* Start Data excerpt *

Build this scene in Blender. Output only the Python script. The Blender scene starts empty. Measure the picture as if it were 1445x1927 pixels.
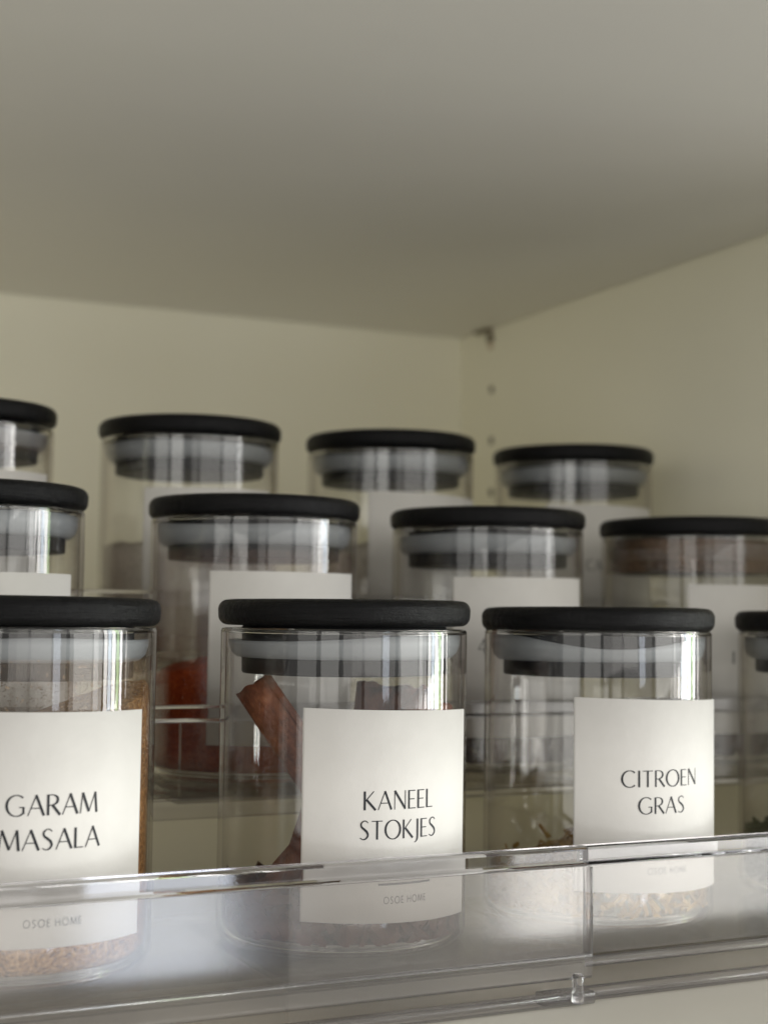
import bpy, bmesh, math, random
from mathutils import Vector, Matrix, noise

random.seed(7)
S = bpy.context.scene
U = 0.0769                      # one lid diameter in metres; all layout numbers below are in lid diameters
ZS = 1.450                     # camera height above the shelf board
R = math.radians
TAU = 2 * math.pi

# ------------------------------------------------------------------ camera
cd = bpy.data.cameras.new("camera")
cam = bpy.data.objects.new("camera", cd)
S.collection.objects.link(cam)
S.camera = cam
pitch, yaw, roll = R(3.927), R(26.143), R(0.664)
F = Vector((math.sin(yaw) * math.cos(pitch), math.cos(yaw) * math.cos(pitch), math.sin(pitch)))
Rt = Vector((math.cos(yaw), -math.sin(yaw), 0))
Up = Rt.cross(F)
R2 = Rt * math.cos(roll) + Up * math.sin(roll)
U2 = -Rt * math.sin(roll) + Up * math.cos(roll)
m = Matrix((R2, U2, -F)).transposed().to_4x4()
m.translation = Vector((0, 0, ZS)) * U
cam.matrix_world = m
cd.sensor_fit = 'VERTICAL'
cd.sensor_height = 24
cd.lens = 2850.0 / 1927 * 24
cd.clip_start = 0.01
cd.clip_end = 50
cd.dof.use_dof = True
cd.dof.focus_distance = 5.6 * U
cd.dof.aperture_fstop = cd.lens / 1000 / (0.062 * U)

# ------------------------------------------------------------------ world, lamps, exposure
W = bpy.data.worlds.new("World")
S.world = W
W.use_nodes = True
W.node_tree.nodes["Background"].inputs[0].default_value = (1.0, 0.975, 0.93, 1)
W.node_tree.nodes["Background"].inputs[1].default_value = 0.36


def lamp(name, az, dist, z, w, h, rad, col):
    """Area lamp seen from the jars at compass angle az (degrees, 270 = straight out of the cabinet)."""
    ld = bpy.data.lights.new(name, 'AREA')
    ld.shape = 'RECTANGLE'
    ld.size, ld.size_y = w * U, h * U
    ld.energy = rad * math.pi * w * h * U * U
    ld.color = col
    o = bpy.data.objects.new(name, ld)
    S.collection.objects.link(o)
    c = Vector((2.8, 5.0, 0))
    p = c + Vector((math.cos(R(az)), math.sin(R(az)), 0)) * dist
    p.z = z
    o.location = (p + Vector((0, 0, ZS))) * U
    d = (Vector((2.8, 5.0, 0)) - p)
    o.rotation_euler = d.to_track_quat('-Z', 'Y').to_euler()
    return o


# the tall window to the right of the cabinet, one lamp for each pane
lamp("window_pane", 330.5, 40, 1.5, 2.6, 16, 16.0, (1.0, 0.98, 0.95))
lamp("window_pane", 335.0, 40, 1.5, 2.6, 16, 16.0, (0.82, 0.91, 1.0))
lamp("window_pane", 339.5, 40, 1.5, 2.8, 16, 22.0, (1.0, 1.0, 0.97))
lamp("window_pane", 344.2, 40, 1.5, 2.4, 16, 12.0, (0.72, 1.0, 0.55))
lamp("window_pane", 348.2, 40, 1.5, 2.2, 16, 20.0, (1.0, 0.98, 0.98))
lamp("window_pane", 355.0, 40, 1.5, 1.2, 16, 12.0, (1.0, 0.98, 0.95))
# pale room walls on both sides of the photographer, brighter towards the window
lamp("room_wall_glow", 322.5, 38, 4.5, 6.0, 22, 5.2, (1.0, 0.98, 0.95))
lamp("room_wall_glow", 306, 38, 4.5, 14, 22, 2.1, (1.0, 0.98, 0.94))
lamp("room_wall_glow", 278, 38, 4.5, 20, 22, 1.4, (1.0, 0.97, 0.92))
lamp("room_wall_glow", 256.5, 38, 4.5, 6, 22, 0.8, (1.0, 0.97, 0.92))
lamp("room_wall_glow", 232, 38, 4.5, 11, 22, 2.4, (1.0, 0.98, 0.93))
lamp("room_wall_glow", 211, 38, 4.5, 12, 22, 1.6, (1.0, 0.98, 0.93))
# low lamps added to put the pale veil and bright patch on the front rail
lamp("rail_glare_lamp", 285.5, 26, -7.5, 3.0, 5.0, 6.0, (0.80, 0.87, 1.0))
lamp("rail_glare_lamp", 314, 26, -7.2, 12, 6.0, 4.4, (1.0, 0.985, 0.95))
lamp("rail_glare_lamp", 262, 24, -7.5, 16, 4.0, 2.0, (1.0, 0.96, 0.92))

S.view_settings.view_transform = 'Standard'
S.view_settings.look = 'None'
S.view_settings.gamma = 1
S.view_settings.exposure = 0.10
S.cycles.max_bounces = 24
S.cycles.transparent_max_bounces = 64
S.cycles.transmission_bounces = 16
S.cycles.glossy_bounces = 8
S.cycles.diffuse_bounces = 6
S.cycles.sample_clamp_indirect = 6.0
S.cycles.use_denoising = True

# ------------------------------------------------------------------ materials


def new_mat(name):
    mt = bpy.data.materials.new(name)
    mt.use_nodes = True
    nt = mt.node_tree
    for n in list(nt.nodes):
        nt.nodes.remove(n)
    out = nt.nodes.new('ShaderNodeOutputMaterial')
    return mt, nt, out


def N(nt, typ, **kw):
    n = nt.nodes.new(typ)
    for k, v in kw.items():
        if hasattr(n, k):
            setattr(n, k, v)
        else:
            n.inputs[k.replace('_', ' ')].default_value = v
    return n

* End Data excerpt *

**Exercise:** Count how many lines of the listing above include "scene" and report that number alone.

**The answer:** 2